The more you work on these things, the closer you get to the end of suffering, the closer you get to experience what the Buddha said is deathless.

All the good things you do, as one of the Thai ajaans once said, start with generosity and respect, and those two qualities of generosity and respect carry you through all the way to the end, because the realization of the deathless finally means that you learn to let go of everything you’ve been holding on to. You held on because you thought you had to, but then when you learn how to let go, you realize that you’re letting down a huge burden.

It’s an extension of generosity. When we’re generous with our things, sometimes our mind feels a little bit hesitant to give things away. We’re afraid we’re going to miss what we’ve got there, but then when we learn to give it away, we realize a sense of lightness, a sense of well-being and a spaciousness that arise in your mind. We realize that when we give away, we don’t lose. We actually gain.

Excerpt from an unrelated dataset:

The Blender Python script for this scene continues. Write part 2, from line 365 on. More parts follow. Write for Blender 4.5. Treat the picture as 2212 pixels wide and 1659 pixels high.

And it’s the same with unskillful qualities of the mind. We hold on to these things. We don’t realize they’re unskillful. Often we like them, we identify with them, but then we learn to realize that our greed, anger, and delusion are defiling the mind, they’re standing in the way of experience of the deathless, they’re the dust in our eyes, they keep us from seeing the deathless, so we work on the qualities of alertness and mindfulness that allow us to see through these things and get beyond them.

Every good quality you develop in the mind is part of the path. It’s taking you closer and closer to the deathless, something that doesn’t die, something that doesn’t disappoint, because once you’ve found it, it’s there. You know it’ll never leave you.

That’s what we’re working toward. That’s why we meditate here, so that we can someday have the vision of the Dhamma. The Dhamma eye will be dustless and stainless within us, and we’ll see whether what the Buddha said was true or not, whether there really is that deathless dimension.

That’s his challenge. That’s the challenge of his story. As we sit here and meditate, we’re trying to meet that challenge to see whether or not it’s true.